Housebuilders Barratt Developments and Crest Nicholson have become the latest firms to shrug off property market fears as they insisted buyer demand remains strong despite signs of a flagging London market.

The building giants said the "wide availability" of mortgage finance was helping support the new-build market in the face of Brexit uncertainty and a squeeze on household finances.

But shares in the pair slipped as investors remained unconvinced, with Crest's stock down 6% as it said central London was seeing sales slow and prices weaken.

Barratt - the UK's largest housebuilder - said it had seen a "strong start" to its financial year, having held its sales rate firm at 0.74 reservations per development a week and with forward sales up 8.4% at £2.9 billion.
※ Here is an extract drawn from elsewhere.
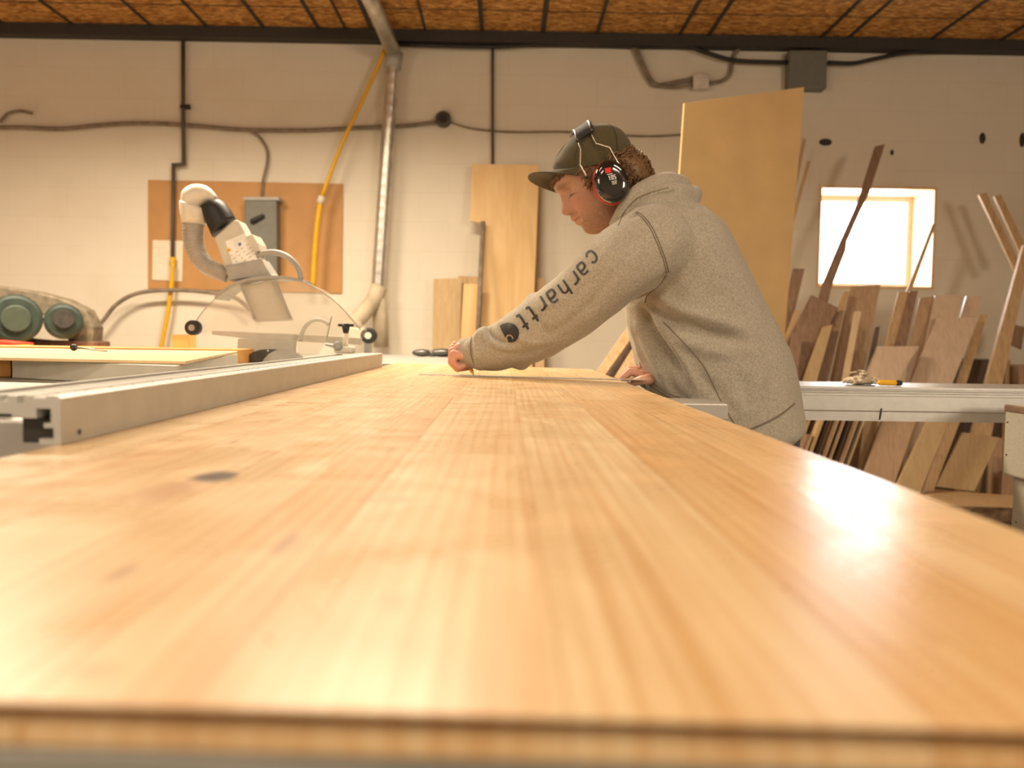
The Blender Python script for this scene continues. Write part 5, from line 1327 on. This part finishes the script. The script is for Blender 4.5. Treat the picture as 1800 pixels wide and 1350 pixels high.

It said: "Market conditions remain good, and the group has delivered a strong performance since the start of the financial year, with customer demand for new homes supported by wide availability of attractive mortgage finance."

Boss David Thomas said the group remains "confident in delivering a good performance" over the full year, although it expects "modest" growth in wholly-owned completions.

In its full-year trading update, Crest said the housing market was "generally" robust, in the spite of a slight slowdown in London.

Its underlying sales rates for the year eased to 0.77 sales per development each week from 0.81 the previous year as a result of higher selling prices and the softer market in central London.

But its figures showed a solid overall performance is expected for the year to October 31, which has continued so far since then, with forward sales for completions up 14.8% at £265.3 million.

The group said: "Whilst there may be some impact from current economic and political uncertainty, high levels of employment and low interest rates, combined with good mortgage access and the Help to Buy Scheme, underpin demand for new-build housing and continue to help many purchasers into new homes."

Crest said open-market prices rose by 5.4% over the year to October 31 to £391,000, while it completed 2,935 homes - up 2.3% on the previous year.

The price rise was sharply lower than the 18% jump seen in the previous year, when prices were boosted by its efforts to switch to higher value properties and locations - a shift that is now largely complete.

It expects revenues to be higher across the board, with sales for the year to be around 6% to 7% higher.

Analysts at Peel Hunt cut their full-year outlook for Crest in spite of the robust demand and sales rates.

But they said: "Our revised forecasts point to double-digit profit increases over the next two years and we still believe the shares look good value."

The figures follow an upbeat outlook on trading from rival Bovis on Tuesday amid contrasting views on the market from the major players.

Updates from Persimmon and Redrow last week sparked fears of a slowdown, coming hot on the heels of a survey from the Royal Institution of Chartered Surveyors showing house sales were flat or falling across large swathes of the UK.